At the far right is the prewiew window and to the right of that are several icons which control the direction of the gradient, from left to right, right to left, angles and circular. Below that is the code, which changes in real time as you manipulate the control points on the gradient slider.

This section is directly below the CSS and as you can see, it contains additional controls. I've chosen to turn on Comments and IE9 support for additional information in the code. Note at the far left is the popup for Color Formats. This gives you six different choices for how color is used within the CSS. Note that two of these: hsla and rgba make use of an alpha channel. This allows you to control transparency within the gradient, which can be really useful with your layouts.

In this section is the slider at the top and the various gradient controls. Here's how they work:

You'll notice two control stops at the top of the slider with a black dot in them. These control the opacity of the color and you can adjust the position, as well.

Here's an example of that in progress. First off, I used the hsla color format. Next, I clicked on the left opacity stop (at top left on the slider) and changed the opacity. Using the Location slider, I moved it to a new position. You can also move the Opacity Stop by clicking on it and dragging it to the new position. You can also see the effect of the transparency effect on the preview panel at the above right.

Note: If you try to delete the stop at either end with the Delete Selected Stop link below the Opacity slider it won't work. It will only work if you add additional opacity control points to the top end of the slider.

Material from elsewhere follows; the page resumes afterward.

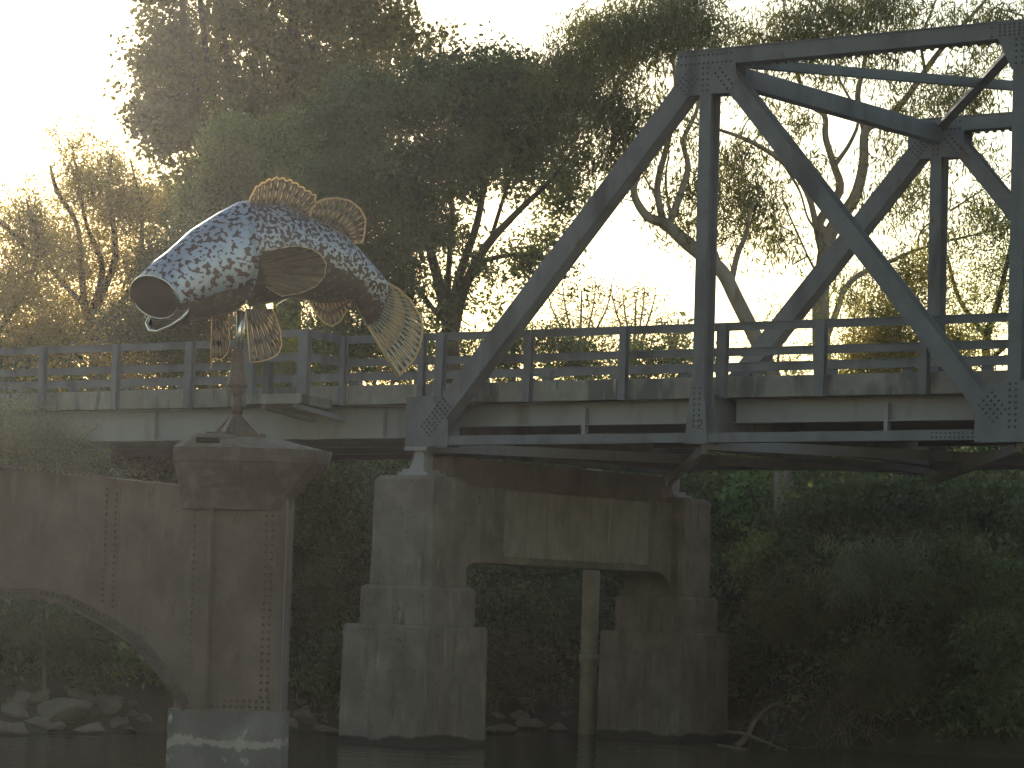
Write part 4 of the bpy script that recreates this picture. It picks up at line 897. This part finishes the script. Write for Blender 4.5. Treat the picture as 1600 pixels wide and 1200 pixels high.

Now we'll look at the color control points. These are at the bottom of the gradient slider. There will be a few or many depending on which preset you choose.

Clicking on any control point will bring up a color dialog box, which shows you the color of the control point. If you don't want to use the color dialog box, click in the white space around it to close it. You can then drag the slider to a new position or use the location slider directly beneath the color swatch above it. You can change the color for each control point using the color dialog box or the color swatch at the far right below the slider.

Note: Despite the different color formats, the controls in the color dialog box remain the same.

 

To delete any color stop, click on it, then click on the Delete Selected Stop link on the far right below the location slider. Note that you also have quick control over the color using the Hue, Lightness and Saturation controls. Note that numeric entry is available for each control below the gradient slider.

You can also save each gradient you're working on as a preset and once you're satisfied with your changes you can copy the CSS for use in your projects. Note the support for webkits in the code, as well.

Border Radius

Next, we look at the Border Radius tool. As you can see, the use of this tool is straightforward. At the top is a control that simultaneously shapes all corners to the same size. This can be overridden by the four individual controls beneath it. Below that is the Border Width control and below that you have the Border Style, Border Color and Background Color. With the Border Style popup you have eleven options, which are: Solid, Dotted, Dashed, Double, Groove, Ridge, Inset, Outset, Inherit, Hidden and None.

Noise Texture

The noise texture tool offers a simple way of adding a noise pattern to your web layouts. The tools control the noise opacity, density, background and noise color, transparency and the ability to create different dimensions for output.

Box Shadow

The box shadow tool is fast and easy to use. The top two sliders control the vertical and horizontal direction of the blur. The Blur and Spread Radius tools control the density and size of the blur. The Shadow color and Box color are self explanatory, but the Color slider is not. The Color slider controls the alpha channel or transparency of the shadow. The last control, Outline, controls whether this is an inset or outline (drop) shadow.

Conclusion

Overall, CSS Matic is relatively simple to use and gives you real-time results. The major down side is the lack of any instructions. In working with the Gradient Generator, it took a fair bit of time to figure out how some of the controls worked.

The Border Radius tool was simple and fast to use, much like other programs I've worked with.

The Noise Texture tool worked but was disappointing in its functionality. Among other things, I would have liked to see control over the size of the noise particles. In terms of creating textures, the best overall tool I've used is Corel PHOTO-PAINT. It offers a fantastic array of preset textures and easily allows you to make/customize your own using both fractals and real textures.